**Task statement**
Write out, character for character, the line containing "Keep writing the" and all lines after it up to the end of the listing.

**Items**
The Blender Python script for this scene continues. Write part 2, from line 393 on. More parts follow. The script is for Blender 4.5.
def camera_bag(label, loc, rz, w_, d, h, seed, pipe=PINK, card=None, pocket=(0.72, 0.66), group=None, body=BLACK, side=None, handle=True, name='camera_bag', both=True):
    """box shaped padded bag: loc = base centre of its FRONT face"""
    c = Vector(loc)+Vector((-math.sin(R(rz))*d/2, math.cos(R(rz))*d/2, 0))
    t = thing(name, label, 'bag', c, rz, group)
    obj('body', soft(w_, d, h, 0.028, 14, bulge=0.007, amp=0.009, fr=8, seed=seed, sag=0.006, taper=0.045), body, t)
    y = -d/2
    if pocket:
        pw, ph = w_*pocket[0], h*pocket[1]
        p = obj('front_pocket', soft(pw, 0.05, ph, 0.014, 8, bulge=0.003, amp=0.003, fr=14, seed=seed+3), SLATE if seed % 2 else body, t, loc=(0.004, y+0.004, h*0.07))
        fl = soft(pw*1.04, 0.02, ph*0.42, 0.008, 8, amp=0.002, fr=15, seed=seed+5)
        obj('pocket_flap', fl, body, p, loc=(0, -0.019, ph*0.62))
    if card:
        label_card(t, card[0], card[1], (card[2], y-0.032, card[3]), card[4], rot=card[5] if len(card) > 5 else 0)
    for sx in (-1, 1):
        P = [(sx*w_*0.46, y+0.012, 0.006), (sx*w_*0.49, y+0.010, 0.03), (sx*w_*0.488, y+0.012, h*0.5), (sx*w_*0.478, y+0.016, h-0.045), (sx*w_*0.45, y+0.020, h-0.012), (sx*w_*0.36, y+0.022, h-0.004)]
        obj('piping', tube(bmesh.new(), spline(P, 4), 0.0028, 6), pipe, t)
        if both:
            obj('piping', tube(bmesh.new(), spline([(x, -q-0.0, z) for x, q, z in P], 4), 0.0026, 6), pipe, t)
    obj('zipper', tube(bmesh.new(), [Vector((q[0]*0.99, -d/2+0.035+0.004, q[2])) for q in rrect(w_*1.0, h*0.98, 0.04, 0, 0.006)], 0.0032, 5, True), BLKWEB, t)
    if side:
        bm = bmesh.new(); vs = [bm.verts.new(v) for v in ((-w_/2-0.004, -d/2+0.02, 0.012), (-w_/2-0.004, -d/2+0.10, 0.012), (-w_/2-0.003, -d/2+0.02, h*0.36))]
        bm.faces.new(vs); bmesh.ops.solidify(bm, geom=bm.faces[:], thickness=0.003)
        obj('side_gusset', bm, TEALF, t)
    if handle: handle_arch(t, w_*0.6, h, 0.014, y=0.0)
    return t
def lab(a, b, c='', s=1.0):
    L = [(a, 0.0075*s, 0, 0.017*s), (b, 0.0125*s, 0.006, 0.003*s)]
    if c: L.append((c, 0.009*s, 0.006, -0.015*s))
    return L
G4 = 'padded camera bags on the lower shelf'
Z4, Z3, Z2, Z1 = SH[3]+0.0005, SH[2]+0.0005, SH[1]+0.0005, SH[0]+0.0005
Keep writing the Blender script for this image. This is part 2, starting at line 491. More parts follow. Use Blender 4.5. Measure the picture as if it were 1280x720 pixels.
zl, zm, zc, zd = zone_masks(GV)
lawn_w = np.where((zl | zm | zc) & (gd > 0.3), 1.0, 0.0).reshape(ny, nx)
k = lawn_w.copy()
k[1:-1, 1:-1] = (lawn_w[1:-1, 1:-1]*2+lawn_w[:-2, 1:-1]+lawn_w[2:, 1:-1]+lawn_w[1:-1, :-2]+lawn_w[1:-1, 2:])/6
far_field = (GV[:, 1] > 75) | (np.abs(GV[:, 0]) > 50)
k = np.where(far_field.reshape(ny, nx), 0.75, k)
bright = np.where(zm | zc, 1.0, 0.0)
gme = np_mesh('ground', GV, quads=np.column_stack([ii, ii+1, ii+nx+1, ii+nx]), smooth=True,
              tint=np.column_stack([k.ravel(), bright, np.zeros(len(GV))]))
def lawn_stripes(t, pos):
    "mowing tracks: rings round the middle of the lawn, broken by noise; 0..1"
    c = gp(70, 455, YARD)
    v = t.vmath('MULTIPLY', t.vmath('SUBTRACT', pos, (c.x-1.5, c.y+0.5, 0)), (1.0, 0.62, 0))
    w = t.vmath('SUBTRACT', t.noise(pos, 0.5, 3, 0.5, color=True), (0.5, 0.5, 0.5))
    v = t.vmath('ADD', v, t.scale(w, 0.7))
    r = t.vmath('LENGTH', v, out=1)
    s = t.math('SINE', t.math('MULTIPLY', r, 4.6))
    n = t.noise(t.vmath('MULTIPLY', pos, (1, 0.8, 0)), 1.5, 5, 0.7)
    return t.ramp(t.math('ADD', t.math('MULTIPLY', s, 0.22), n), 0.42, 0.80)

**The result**
Keep writing the Blender script for this image. This is part 2, starting at line 491. More parts follow. Use Blender 4.5. Measure the picture as if it were 1280x720 pixels.
zl, zm, zc, zd = zone_masks(GV)
lawn_w = np.where((zl | zm | zc) & (gd > 0.3), 1.0, 0.0).reshape(ny, nx)
k = lawn_w.copy()
k[1:-1, 1:-1] = (lawn_w[1:-1, 1:-1]*2+lawn_w[:-2, 1:-1]+lawn_w[2:, 1:-1]+lawn_w[1:-1, :-2]+lawn_w[1:-1, 2:])/6
far_field = (GV[:, 1] > 75) | (np.abs(GV[:, 0]) > 50)
k = np.where(far_field.reshape(ny, nx), 0.75, k)
bright = np.where(zm | zc, 1.0, 0.0)
gme = np_mesh('ground', GV, quads=np.column_stack([ii, ii+1, ii+nx+1, ii+nx]), smooth=True,
              tint=np.column_stack([k.ravel(), bright, np.zeros(len(GV))]))
def lawn_stripes(t, pos):
    "mowing tracks: rings round the middle of the lawn, broken by noise; 0..1"
    c = gp(70, 455, YARD)
    v = t.vmath('MULTIPLY', t.vmath('SUBTRACT', pos, (c.x-1.5, c.y+0.5, 0)), (1.0, 0.62, 0))
    w = t.vmath('SUBTRACT', t.noise(pos, 0.5, 3, 0.5, color=True), (0.5, 0.5, 0.5))
    v = t.vmath('ADD', v, t.scale(w, 0.7))
    r = t.vmath('LENGTH', v, out=1)
    s = t.math('SINE', t.math('MULTIPLY', r, 4.6))
    n = t.noise(t.vmath('MULTIPLY', pos, (1, 0.8, 0)), 1.5, 5, 0.7)
    return t.ramp(t.math('ADD', t.math('MULTIPLY', s, 0.22), n), 0.42, 0.80)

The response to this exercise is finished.